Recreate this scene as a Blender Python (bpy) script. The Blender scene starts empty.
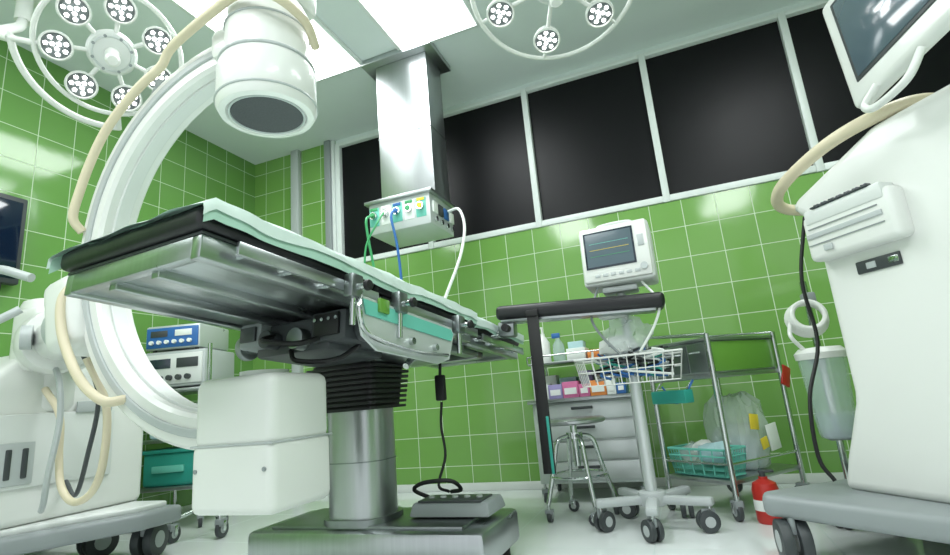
import bpy,bmesh,math,random
from mathutils import Vector as V, Matrix, noise
random.seed(4)
rad=math.radians
sc=bpy.context.scene
# ---------------------------------------------------------------- materials
def lin(h):
    h=h.lstrip('#'); o=[]
    for i in (0,2,4):
        c=int(h[i:i+2],16)/255
        o.append(c/12.92 if c<=.04045 else ((c+.055)/1.055)**2.4)
    return o
def mat(name,hexc,rough=.5,metal=0,var=.05,scale=(6,6,6),bump=0,emit=0,alpha=1,coat=0,rv=.06,spec=.5):
    m=bpy.data.materials.new(name); m.use_nodes=True
    n=m.node_tree.nodes; l=m.node_tree.links; p=n['Principled BSDF']
    c=lin(hexc)
    tc=n.new('ShaderNodeTexCoord'); mp=n.new('ShaderNodeMapping'); nz=n.new('ShaderNodeTexNoise')
    mp.inputs['Scale'].default_value=scale; nz.inputs['Scale'].default_value=1; nz.inputs['Detail'].default_value=3
    l.new(tc.outputs['Object'],mp.inputs[0]); l.new(mp.outputs[0],nz.inputs['Vector'])
    mx=n.new('ShaderNodeMix'); mx.data_type='RGBA'
    mx.inputs[6].default_value=[min(1,x*(1-var)) for x in c]+[1]
    mx.inputs[7].default_value=[min(1,x*(1+var)) for x in c]+[1]
    l.new(nz.outputs['Fac'],mx.inputs[0]); l.new(mx.outputs[2],p.inputs['Base Color'])
    mr=n.new('ShaderNodeMapRange'); mr.inputs[3].default_value=max(0,rough-rv); mr.inputs[4].default_value=min(1,rough+rv)
    l.new(nz.outputs['Fac'],mr.inputs[0]); l.new(mr.outputs[0],p.inputs['Roughness'])
    p.inputs['Metallic'].default_value=metal
    p.inputs['Coat Weight'].default_value=coat
    p.inputs['Alpha'].default_value=alpha
    p.inputs['Specular IOR Level'].default_value=spec
    if emit:
        p.inputs['Emission Color'].default_value=c+[1]; p.inputs['Emission Strength'].default_value=emit
    if bump:
        b=n.new('ShaderNodeBump'); b.inputs['Strength'].default_value=bump; b.inputs['Distance'].default_value=.01
        l.new(nz.outputs['Fac'],b.inputs['Height']); l.new(b.outputs[0],p.inputs['Normal'])
    return m
def tile_mat(name,plane,c1,c2,grout,size,rough,mort=.0022,bumpd=.002,off=(0,0)):
    m=bpy.data.materials.new(name); m.use_nodes=True
    n=m.node_tree.nodes; l=m.node_tree.links; p=n['Principled BSDF']
    g=n.new('ShaderNodeNewGeometry'); s=n.new('ShaderNodeSeparateXYZ'); c=n.new('ShaderNodeCombineXYZ')
    l.new(g.outputs['Position'],s.inputs[0])
    a,b={'xz':(0,2),'yz':(1,2),'xy':(0,1)}[plane]
    ad=n.new('ShaderNodeMath'); ad.inputs[1].default_value=20+off[0]; l.new(s.outputs[a],ad.inputs[0])
    ae=n.new('ShaderNodeMath'); ae.inputs[1].default_value=20+off[1]; l.new(s.outputs[b],ae.inputs[0])
    l.new(ad.outputs[0],c.inputs[0]); l.new(ae.outputs[0],c.inputs[1])
    br=n.new('ShaderNodeTexBrick'); br.offset=0; br.squash=1
    br.inputs['Scale'].default_value=1; br.inputs['Brick Width'].default_value=size; br.inputs['Row Height'].default_value=size
    br.inputs['Mortar Size'].default_value=mort; br.inputs['Mortar Smooth'].default_value=.3; br.inputs['Bias'].default_value=0
    br.inputs['Color1'].default_value=lin(c1)+[1]; br.inputs['Color2'].default_value=lin(c2)+[1]; br.inputs['Mortar'].default_value=lin(grout)+[1]
    l.new(c.outputs[0],br.inputs['Vector']); l.new(br.outputs['Color'],p.inputs['Base Color'])
    mr=n.new('ShaderNodeMapRange'); mr.inputs[3].default_value=rough; mr.inputs[4].default_value=.7
    l.new(br.outputs['Fac'],mr.inputs[0]); l.new(mr.outputs[0],p.inputs['Roughness'])
    nz=n.new('ShaderNodeTexNoise'); nz.inputs['Scale'].default_value=5; l.new(c.outputs[0],nz.inputs['Vector'])
    mm=n.new('ShaderNodeMath'); mm.operation='MULTIPLY_ADD'; mm.inputs[1].default_value=-1
    l.new(br.outputs['Fac'],mm.inputs[0]); l.new(nz.outputs['Fac'],mm.inputs[2])
    bp=n.new('ShaderNodeBump'); bp.inputs['Strength'].default_value=.5; bp.inputs['Distance'].default_value=bumpd
    l.new(mm.outputs[0],bp.inputs['Height']); l.new(bp.outputs[0],p.inputs['Normal'])
    return m
M_TB=tile_mat('green_tile_back','xz','#76A455','#709E4F','#CAD9BF',.2,.10,off=(.03,.04),mort=.0026)
M_TL=tile_mat('green_tile_side','yz','#6C9A52','#66944C','#C0D2B5',.2,.10,off=(.06,.04),mort=.0026)
M_FL=tile_mat('floor_tile','xy','#DEE3E2','#DAE0DF','#B4BFBC',.6,.09,mort=.003,bumpd=.0006)
M_CE=mat('ceiling_paint','#D9E2E1',.8,var=.02)
WH=mat('white_enamel','#DFE1DD',.32,var=.02,scale=(3,3,3),coat=.2)
WH2=mat('white_plastic','#D4D8D5',.4,var=.02)
CR=mat('cream_rubber','#D6CBB0',.45,var=.04)
GR=mat('grey_plastic','#8A9192',.45)
LG=mat('light_grey','#B3B9B9',.4)
DG=mat('dark_grey','#3C4143',.45)
BK=mat('black_vinyl','#121417',.38,bump=.05,scale=(40,40,40))
BR=mat('black_rubber','#0E0F10',.55)
SS=mat('brushed_steel','#B4B8B9',.33,metal=1,var=.08,scale=(70,70,1.5))
SH=mat('brushed_steel_side','#B4B9BA',.3,metal=1,var=.12,scale=(90,3,3))
SD=mat('worn_steel','#8C9292',.36,metal=1,var=.22,scale=(14,14,14))
CH=mat('chrome','#C9CECD',.14,metal=1,var=.03)
DR=mat('mint_drape','#D6E6E0',.8,var=.05,scale=(12,12,12),bump=.3)
DRE=mat('mint_drape_hem','#A9CEBD',.8,var=.1,scale=(12,12,12),bump=.2)
GN=mat('green_gloss','#65983C',.2,coat=.4)
TEAL=mat('teal_plastic','#2F9A8B',.4)
TEALB=mat('teal_basket','#6BC0AF',.4)
RED=mat('red_paint','#B62A22',.35)
BLU=mat('blue_plastic','#2E66A8',.4)
YEL=mat('yellow_label','#E2C93A',.5)
PINK=mat('pink_carton','#D0709E',.55)
ORG=mat('orange_carton','#E08A45',.55)
PUR=mat('lilac_carton','#9C93C4',.55)
PAP=mat('white_carton','#E8ECE8',.6)
GH=mat('green_hose','#3F9B62',.4)
SCR=mat('screen_glass','#1E2A36',.08,coat=.5,emit=.12)
SCG=mat('screen_grey','#4A5A62',.12,coat=.5,emit=.25)
SCB=mat('xray_screen','#0C1A2C',.1,coat=.5,emit=.3)
BLIND=mat('blackout_film','#0A0B0E',.4,var=.2,scale=(1.5,1.5,1.5),bump=.12,spec=.22)
FR=mat('window_frame_white','#D9E0DD',.4)
CLR=mat('clear_plastic','#E4EEEC',.12,alpha=.36,bump=.9,scale=(25,25,25))
CLB=mat('clear_blue_plastic','#D4E3EA',.12,alpha=.34)
BLUB=mat('blue_white_cloth','#B5D6DB',.7,bump=.6,scale=(30,30,30))
LED=mat('lamp_glass','#FFFFFF',.2,emit=7)
PANEL=mat('diffuser','#F8FFFE',.4,emit=4)
MESHD=mat('dark_grille','#44474B',.6,var=.45,scale=(160,160,160))
SILV=mat('silver_paint','#C6CCCB',.3,metal=.3)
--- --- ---
→ **DO THIS**
Copy all lines from the material that include "scene".

→ **RESPONSE FOR THIS EXERCISE**
Recreate this scene as a Blender Python (bpy) script. The Blender scene starts empty.
sc=bpy.context.scene